L’organisation politique et sociale dont MM. Hanoteau et Letourneux nous ont présenté l’excellent exposé[1] peut sûrement compter entre les plus originales du monde. Je ne connais pas de tableau qui fasse méditer plus profondément sur les conditions des sociétés humaines et sur leurs inévitables compensations. Le monde berbère nous offre ce spectacle singulier d’un ordre social très-réel, maintenu sans une ombre de gouvernement distinct du peuple lui-même. C’est l’idéal de la démocratie, le gouvernement direct tel que l’ont rêvé nos utopistes ; mais hâtons-nous de dire que les plus fanatiques partisans de ce paradoxe seraient vite convertis, s’ils pouvaient voir les résultats que leur chimère a produits en Afrique depuis des siècles, et la patriarcale simplicité où la vie humaine s’est trouvée renfermée par un régime que, dans leur ignorance puérile, ils s’imaginent être celui de la liberté de l’individu.

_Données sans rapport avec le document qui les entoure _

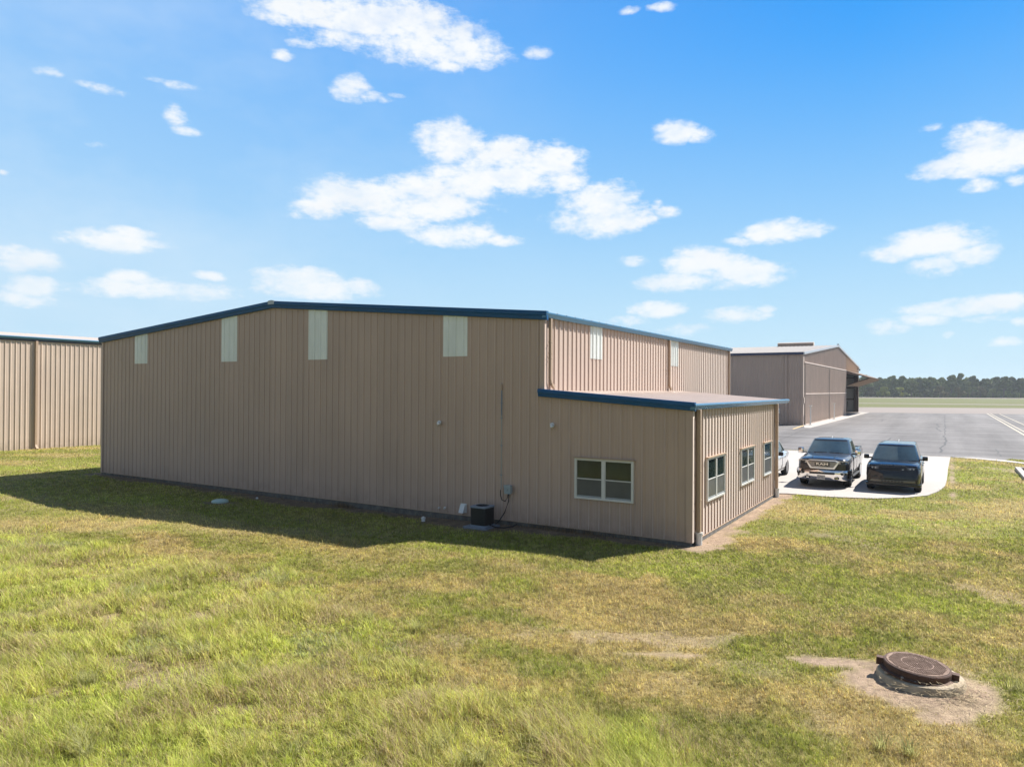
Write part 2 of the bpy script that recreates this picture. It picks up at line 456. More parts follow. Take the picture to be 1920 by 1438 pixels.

Il n’en faut pas nier la possibilité. Il y a une société au monde où le peuple est tout et suffit à tout, où le

  1. MM. Hanoteau et Letourneux ont décrit le système de la constitution kabyle tel qu’il existait avant l’occupation française ; ils ont montré ensuite les modifications introduites par la conquête. La première partie est naturellement celle qui a pour nous le plus d’intérêt. Nous avons imité les judicieux auteurs en présentant comme encore existantes des pratiques ou des institutions modifiées par notre administration, mais qui durent encore virtuellement dans l’esprit de la race, et ont en tout cas la valeur de faits ethnographiques.